To give an example of what I mean about using the “long roll places” as breathing places, here’s the beginning of a jig.
The baseline assumption is eighth-notes, that is, 6 eighth-notes per bar.
| EEE BBB | EEE AF#D | EEE BBc# | dc#B AF#D |
Let’s assume for the moment that EEE and BBB are long rolls, BB is a short roll.
E’E,E
B’B,B
'B,B
the blips above and below I’m using to represent upper and lower gracenotes, cuts and pats.
So just in the 4 bars above you have 5 ready-made places to breathe.
While the possibilities in each tune are practically endless, when you listen to different fluteplayers (which are perhaps better to listen to because they have to take breaths more often) you may find yourself hearing a wide range of approaches to selecting the breathing-spots.
You’ll hear players who always take their breaths in the same spots as they cycle through three playings of the same tune. It’s as if to them the breathing-spots are part of their arrangement of the tune, and never vary. Were a fiddler to learn a tune from one of these fluteplayers, they would have to fill in the breathing-spots with notes of their own choosing.
You’ll hear players seem to make a point of taking their breathing-spots in different places every time a phrase, part of a tune, and entire tune is repeated. In listening to these players the listener gets the sense of the totality of the tune.
Anyhow with those four bars you could do many things including the below.
Here I’m using the underscore to show the missing eighth-note.

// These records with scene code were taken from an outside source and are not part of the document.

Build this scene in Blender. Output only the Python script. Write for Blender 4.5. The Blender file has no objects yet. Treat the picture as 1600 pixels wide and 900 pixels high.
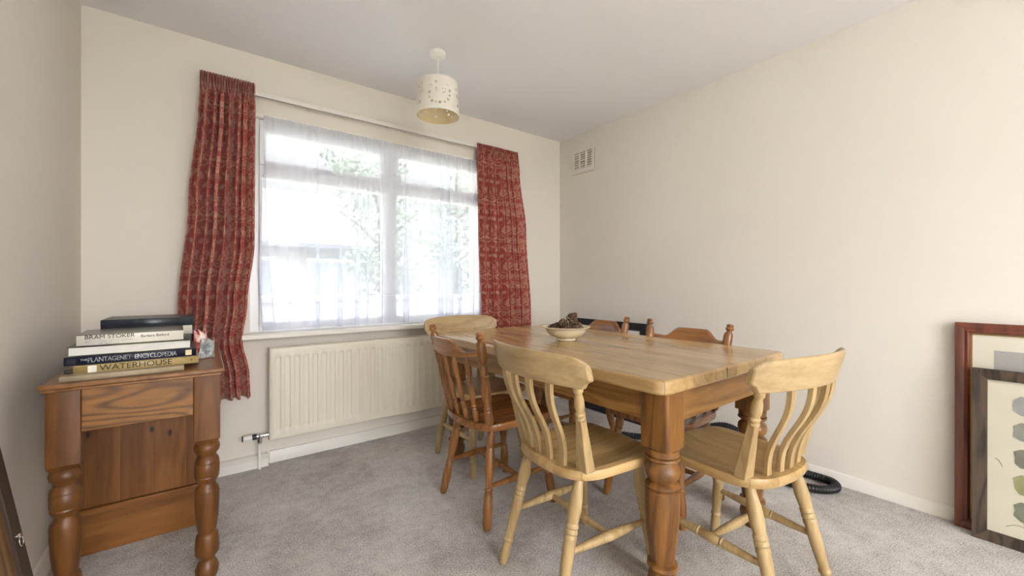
import bpy, bmesh, math, random
from math import sin, cos, pi, radians, sqrt, atan2
from mathutils import Vector, Matrix
random.seed(7)
S = bpy.context.scene
COL = S.collection
W, RX, LX, FY, CH = 2.81, 2.69, -0.466, -3.10, 2.40      # window wall y, right wall x, left wall x, front wall y, ceiling

# ------------------------------------------------------------------ camera
cam = bpy.data.cameras.new('camera'); camo = bpy.data.objects.new('camera', cam); COL.objects.link(camo)
cam.sensor_width = 36; cam.lens = 639 / 1600 * 36; cam.shift_y = -6 / 1600; cam.clip_start = .02
camo.location = (0, 0, 1.06); camo.rotation_euler = (pi / 2, 0, -atan2(483, 639))
S.camera = camo
# ------------------------------------------------------------------ world, sun, exposure
S.view_settings.view_transform = 'Standard'; S.view_settings.look = 'None'
S.view_settings.gamma = 1; S.view_settings.use_curve_mapping = False
S.view_settings.exposure = 1.42
wd = bpy.data.worlds.new('sky'); S.world = wd; wd.use_nodes = True
nt = wd.node_tree; bgn = nt.nodes['Background']
tc = nt.nodes.new('ShaderNodeTexCoord'); sp = nt.nodes.new('ShaderNodeSeparateXYZ'); rp = nt.nodes.new('ShaderNodeValToRGB')
nt.links.new(tc.outputs['Generated'], sp.inputs[0]); nt.links.new(sp.outputs[2], rp.inputs[0]); nt.links.new(rp.outputs[0], bgn.inputs[0])
rp.color_ramp.elements[0].color = (.97, .98, 1.0, 1); rp.color_ramp.elements[1].color = (.86, .93, 1.0, 1)
NORTH, SOUTH = .35, 6.2                                    # the sky is brighter on the sun's side (south, behind the camera)
mrw = nt.nodes.new('ShaderNodeMapRange'); mrw.inputs['From Min'].default_value = -.7; mrw.inputs['From Max'].default_value = .25; mrw.interpolation_type = 'SMOOTHSTEP'
mrw.inputs['To Min'].default_value = SOUTH; mrw.inputs['To Max'].default_value = NORTH
nt.links.new(sp.outputs[1], mrw.inputs['Value']); zen = nt.nodes.new('ShaderNodeMapRange'); zen.inputs['From Min'].default_value = .2; zen.inputs['From Max'].default_value = .8; zen.inputs['To Min'].default_value = 1; zen.inputs['To Max'].default_value = 4
nt.links.new(sp.outputs[2], zen.inputs['Value'])             # overcast sky: the zenith is about three times the horizon
mlw = nt.nodes.new('ShaderNodeMath'); mlw.operation = 'MULTIPLY'; nt.links.new(mrw.outputs[0], mlw.inputs[0]); nt.links.new(zen.outputs[0], mlw.inputs[1]); nt.links.new(mlw.outputs[0], bgn.inputs[1])
sun = bpy.data.lights.new('sun', 'SUN'); sun.energy = 11.5; sun.angle = radians(3); sun.color = (1, .98, .96)
so = bpy.data.objects.new('sun', sun); COL.objects.link(so)
so.rotation_euler = Vector((-.12, .46, -1.0)).to_track_quat('-Z', 'Y').to_euler()
def portal(name, loc, rot, sx, sy):
    l = bpy.data.lights.new(name, 'AREA'); l.shape = 'RECTANGLE'; l.size = sx; l.size_y = sy; l.cycles.is_portal = True
    o = bpy.data.objects.new(name, l); COL.objects.link(o); o.location = loc; o.rotation_euler = rot
portal('window_portal', (1.03, 3.08, 1.40), (-pi / 2, 0, 0), 1.66, 1.4)
portal('fill_window_portal', (.565, FY - .3, 1.51), (pi / 2, 0, 0), 2.2, 1.46)  # sky sampling for the added fill window behind the camera

# ------------------------------------------------------------------ material helpers
MATS = {}
def newmat(name):
    m = bpy.data.materials.new(name); m.use_nodes = True
    n = m.node_tree.nodes; b = n['Principled BSDF']
    return m, m.node_tree, n, m.node_tree.links, b
def N(nt, t, **kw):
    n = nt.nodes.new(t)
    for k, v in kw.items(): setattr(n, k, v)
    return n
def math_(nt, op, a, b=None, c=None):
    n = N(nt, 'ShaderNodeMath', operation=op)
    for i, v in enumerate((a, b, c)):
        if v is None: continue
        if isinstance(v, (int, float)): n.inputs[i].default_value = v
        else: nt.links.new(v, n.inputs[i])
    return n.outputs[0]
def ramp(nt, fac, stops):
    r = N(nt, 'ShaderNodeValToRGB'); e = r.color_ramp.elements
    while len(e) < len(stops): e.new(.5)
    for i, (p, c) in enumerate(stops): e[i].position = p; e[i].color = (*c, 1)
    nt.links.new(fac, r.inputs[0]); return r.outputs[0]
def mix(nt, fac, a, b, mode='MIX'):
    n = N(nt, 'ShaderNodeMix', data_type='RGBA', blend_type=mode)
    for i, v in ((0, fac), (6, a), (7, b)):
        if isinstance(v, (int, float)): n.inputs[i].default_value = v
        elif isinstance(v, tuple): n.inputs[i].default_value = (*v, 1)
        else: nt.links.new(v, n.inputs[i])
    return n.outputs[2]
def objcoord(nt, scale=(1, 1, 1), rnd=0.0, kind='Object'):
    tc = N(nt, 'ShaderNodeTexCoord'); mp = N(nt, 'ShaderNodeMapping'); mp.inputs['Scale'].default_value = scale
    src = tc.outputs[kind]
    if rnd:
        oi = N(nt, 'ShaderNodeObjectInfo'); va = N(nt, 'ShaderNodeVectorMath', operation='ADD')
        sc = math_(nt, 'MULTIPLY', oi.outputs['Random'], rnd)
        nt.links.new(src, va.inputs[0]); nt.links.new(sc, va.inputs[1]); src = va.outputs[0]
    nt.links.new(src, mp.inputs[0]); return mp.outputs[0]
def noise(nt, vec, scale, detail=2, rough=.5, dist=0):
    n = N(nt, 'ShaderNodeTexNoise'); n.inputs['Scale'].default_value = scale; n.inputs['Detail'].default_value = detail
    n.inputs['Roughness'].default_value = rough; n.inputs['Distortion'].default_value = dist
    nt.links.new(vec, n.inputs['Vector']); return n.outputs[0]
def bump(nt, b, h, strength, dist=.002):
    n = N(nt, 'ShaderNodeBump'); n.inputs['Strength'].default_value = strength; n.inputs['Distance'].default_value = dist
    nt.links.new(h, n.inputs['Height']); nt.links.new(n.outputs[0], b.inputs['Normal'])
def srgb(r, g, b):
    f = lambda c: (c / 255 / 12.92) if c / 255 <= .04045 else ((c / 255 + .055) / 1.055) ** 2.4
    return (f(r), f(g), f(b))
def plain(name, col, rough=.5, metal=0, bumpy=0, bscale=60, spec=.5, var=.06):
    m, nt, n, L, b = newmat(name)
    v = objcoord(nt); ns = noise(nt, v, bscale / 6, 3)
    c = mix(nt, ns, tuple(x * (1 - var) for x in col), tuple(min(1, x * (1 + var)) for x in col))
    L.new(c, b.inputs['Base Color']); b.inputs['Roughness'].default_value = rough; b.inputs['Metallic'].default_value = metal
    b.inputs['Specular IOR Level'].default_value = spec
    if bumpy: bump(nt, b, noise(nt, v, bscale, 4), bumpy)
    return m
def wood(name, light, dark, axis='z', s=1.0, rough=.35, rings=9, knots=0, ring_amt=.75, coat=.0, knotcol=(.03, .012, .005), stretch=.11, planks=None, bmp=.12):
    m, nt, n, L, b = newmat(name)
    sc = {'x': (stretch, 1, 1), 'y': (1, stretch, 1), 'z': (1, 1, stretch)}[axis]
    v = objcoord(nt, sc, rnd=3.7)
    if planks:                                   # boards side by side, each with its own grain
        raw = N(nt, 'ShaderNodeTexCoord'); sep = N(nt, 'ShaderNodeSeparateXYZ'); L.new(raw.outputs['Object'], sep.inputs[0])
        q = math_(nt, 'DIVIDE', sep.outputs[planks[0]], planks[1]); idn = math_(nt, 'FLOOR', q); fr = math_(nt, 'FRACT', q)
        va = N(nt, 'ShaderNodeVectorMath', operation='ADD'); L.new(v, va.inputs[0])
        cmb = N(nt, 'ShaderNodeCombineXYZ'); o = math_(nt, 'MULTIPLY', idn, 3.31); L.new(o, cmb.inputs[2]); L.new(o, cmb.inputs[1]); L.new(cmb.outputs[0], va.inputs[1]); v = va.outputs[0]
    n1 = noise(nt, v, 6.0 * s, 1.5, .45, .35)
    sn = math_(nt, 'SINE', math_(nt, 'MULTIPLY', n1, rings * 6.283))
    sn = math_(nt, 'MULTIPLY_ADD', sn, .5, .5); sn = math_(nt, 'POWER', sn, 2.2)
    fib = noise(nt, v, 48 * s, 4, .65)
    big = noise(nt, v, 1.3 * s, 2)
    f = math_(nt, 'MULTIPLY_ADD', sn, ring_amt * .55, math_(nt, 'MULTIPLY_ADD', fib, .9, -.22))
    f = math_(nt, 'ADD', f, math_(nt, 'MULTIPLY_ADD', big, .5, -.25))
    mid = tuple((a + c) / 2 for a, c in zip(light, dark))
    c = ramp(nt, f, [(.08, light), (.5, mid), (.95, dark)])
    if planks:
        h = N(nt, 'ShaderNodeTexWhiteNoise', noise_dimensions='1D'); L.new(idn, h.inputs['W'])
        c = mix(nt, 1.0, c, ramp(nt, h.outputs[0], [(0, (.8, .78, .74)), (1, (1.12, 1.12, 1.14))]), 'MULTIPLY')
        seam = math_(nt, 'LESS_THAN', fr, planks[2]); c = mix(nt, math_(nt, 'MULTIPLY', seam, .6), c, tuple(x * .25 for x in dark))
    if knots:
        ks = {'x': (.5, 1, 1), 'y': (1, .5, 1), 'z': (1, 1, .5)}[axis]
        vo = N(nt, 'ShaderNodeTexVoronoi', voronoi_dimensions='2D'); vo.inputs['Scale'].default_value = knots; vo.inputs['Randomness'].default_value = 1
        se = N(nt, 'ShaderNodeSeparateXYZ'); L.new(objcoord(nt, ks), se.inputs[0]); ce = N(nt, 'ShaderNodeCombineXYZ'); L.new(se.outputs[0], ce.inputs[0]); L.new(se.outputs[2], ce.inputs[1]); L.new(ce.outputs[0], vo.inputs['Vector'])
        k = ramp(nt, vo.outputs['Distance'], [(.0, (1, 1, 1)), (.045, (.9, .9, .9)), (.085, (.25, .25, .25)), (.12, (.0, .0, .0))])
        sm = N(nt, 'ShaderNodeSeparateXYZ'); L.new(vo.outputs['Color'], sm.inputs[0]); k = math_(nt, 'MULTIPLY', k, math_(nt, 'GREATER_THAN', sm.outputs[0], .5))
        c = mix(nt, k, c, knotcol)
    L.new(c, b.inputs['Base Color']); b.inputs['Roughness'].default_value = rough
    b.inputs['Coat Weight'].default_value = coat; b.inputs['Coat Roughness'].default_value = .15
    bump(nt, b, fib, bmp, .001)
    return m

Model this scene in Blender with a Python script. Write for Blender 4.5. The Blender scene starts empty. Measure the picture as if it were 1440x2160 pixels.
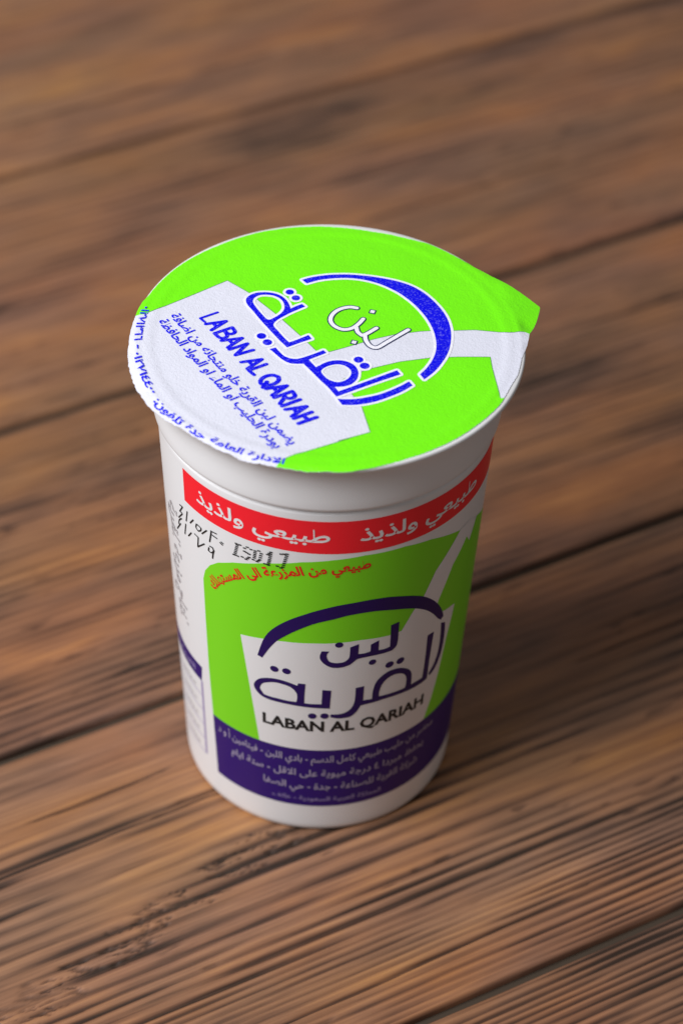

| EEE B_B | EEE AF#D | EEE B_c# | dc#B AF#D |
| EEE BBB | E_E AF#D | EEE BBc# | d_B AF#D |
| EEE BBB | EEE AF#D | E_E BBc# | dc#B AF#D |
and so on. It is very common to take a breath after the B in the 3rd bar.
Also in any of the roll places (long or short) you can play a long note, often bending up to it. And many other things, so that you can play through all the repetitions of those four bars in three playings of the tune and never play those four bars the same way twice.
About how often you put in these breathing-spots, I put them in as often as necessary and no more. It would sound odd, to me, for a player to go a long unbroken phrase, then put in two breathing-spots in quick succession. In other words they seems to have a natural spacing which follows how often the player needs to breathe, rather than an artificial gimmick.
Of course there are exceptions, and there are fluteplayers who have a percussive style where they take breathing-spots all over the place, more often than they could possibly need to breathe. They turn a necessity into a stylistic thing, and their percussive breath-pushes which accompany their breathing-spots give lift and drive to the tune.